**Task directions:**
Reproduce the complete listing without any deviation.
** start Collected data **
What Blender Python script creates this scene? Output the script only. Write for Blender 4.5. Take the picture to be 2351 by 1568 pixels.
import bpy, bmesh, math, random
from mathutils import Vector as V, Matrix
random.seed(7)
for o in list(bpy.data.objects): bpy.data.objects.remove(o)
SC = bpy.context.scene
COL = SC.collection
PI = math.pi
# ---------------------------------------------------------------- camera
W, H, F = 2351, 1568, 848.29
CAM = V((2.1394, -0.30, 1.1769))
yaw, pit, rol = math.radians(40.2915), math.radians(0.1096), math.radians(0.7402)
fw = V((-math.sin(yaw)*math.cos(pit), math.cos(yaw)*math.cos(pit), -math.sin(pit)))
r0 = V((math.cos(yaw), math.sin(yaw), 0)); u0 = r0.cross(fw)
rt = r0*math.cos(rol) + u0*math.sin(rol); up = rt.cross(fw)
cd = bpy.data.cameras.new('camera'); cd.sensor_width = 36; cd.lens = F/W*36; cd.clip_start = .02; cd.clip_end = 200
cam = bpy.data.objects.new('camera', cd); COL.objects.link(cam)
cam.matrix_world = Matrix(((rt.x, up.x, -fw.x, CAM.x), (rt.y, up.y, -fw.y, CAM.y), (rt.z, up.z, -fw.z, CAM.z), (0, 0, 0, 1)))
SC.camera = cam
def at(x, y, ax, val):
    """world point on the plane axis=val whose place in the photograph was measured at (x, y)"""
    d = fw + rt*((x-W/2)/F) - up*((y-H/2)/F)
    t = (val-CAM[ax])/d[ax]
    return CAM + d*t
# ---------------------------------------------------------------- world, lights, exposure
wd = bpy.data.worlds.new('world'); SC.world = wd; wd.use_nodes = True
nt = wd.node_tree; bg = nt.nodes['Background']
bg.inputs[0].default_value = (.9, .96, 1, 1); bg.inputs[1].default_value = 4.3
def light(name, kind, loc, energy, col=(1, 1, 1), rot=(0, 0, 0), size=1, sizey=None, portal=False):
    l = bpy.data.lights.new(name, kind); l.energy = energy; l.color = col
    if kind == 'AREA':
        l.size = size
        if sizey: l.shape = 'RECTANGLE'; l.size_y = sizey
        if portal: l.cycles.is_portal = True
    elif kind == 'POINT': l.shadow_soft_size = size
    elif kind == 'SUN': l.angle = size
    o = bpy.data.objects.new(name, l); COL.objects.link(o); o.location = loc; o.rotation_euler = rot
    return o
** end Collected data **
**Full output:**
What Blender Python script creates this scene? Output the script only. Write for Blender 4.5. Take the picture to be 2351 by 1568 pixels.
import bpy, bmesh, math, random
from mathutils import Vector as V, Matrix
random.seed(7)
for o in list(bpy.data.objects): bpy.data.objects.remove(o)
SC = bpy.context.scene
COL = SC.collection
PI = math.pi
# ---------------------------------------------------------------- camera
W, H, F = 2351, 1568, 848.29
CAM = V((2.1394, -0.30, 1.1769))
yaw, pit, rol = math.radians(40.2915), math.radians(0.1096), math.radians(0.7402)
fw = V((-math.sin(yaw)*math.cos(pit), math.cos(yaw)*math.cos(pit), -math.sin(pit)))
r0 = V((math.cos(yaw), math.sin(yaw), 0)); u0 = r0.cross(fw)
rt = r0*math.cos(rol) + u0*math.sin(rol); up = rt.cross(fw)
cd = bpy.data.cameras.new('camera'); cd.sensor_width = 36; cd.lens = F/W*36; cd.clip_start = .02; cd.clip_end = 200
cam = bpy.data.objects.new('camera', cd); COL.objects.link(cam)
cam.matrix_world = Matrix(((rt.x, up.x, -fw.x, CAM.x), (rt.y, up.y, -fw.y, CAM.y), (rt.z, up.z, -fw.z, CAM.z), (0, 0, 0, 1)))
SC.camera = cam
def at(x, y, ax, val):
    """world point on the plane axis=val whose place in the photograph was measured at (x, y)"""
    d = fw + rt*((x-W/2)/F) - up*((y-H/2)/F)
    t = (val-CAM[ax])/d[ax]
    return CAM + d*t
# ---------------------------------------------------------------- world, lights, exposure
wd = bpy.data.worlds.new('world'); SC.world = wd; wd.use_nodes = True
nt = wd.node_tree; bg = nt.nodes['Background']
bg.inputs[0].default_value = (.9, .96, 1, 1); bg.inputs[1].default_value = 4.3
def light(name, kind, loc, energy, col=(1, 1, 1), rot=(0, 0, 0), size=1, sizey=None, portal=False):
    l = bpy.data.lights.new(name, kind); l.energy = energy; l.color = col
    if kind == 'AREA':
        l.size = size
        if sizey: l.shape = 'RECTANGLE'; l.size_y = sizey
        if portal: l.cycles.is_portal = True
    elif kind == 'POINT': l.shadow_soft_size = size
    elif kind == 'SUN': l.angle = size
    o = bpy.data.objects.new(name, l); COL.objects.link(o); o.location = loc; o.rotation_euler = rot
    return o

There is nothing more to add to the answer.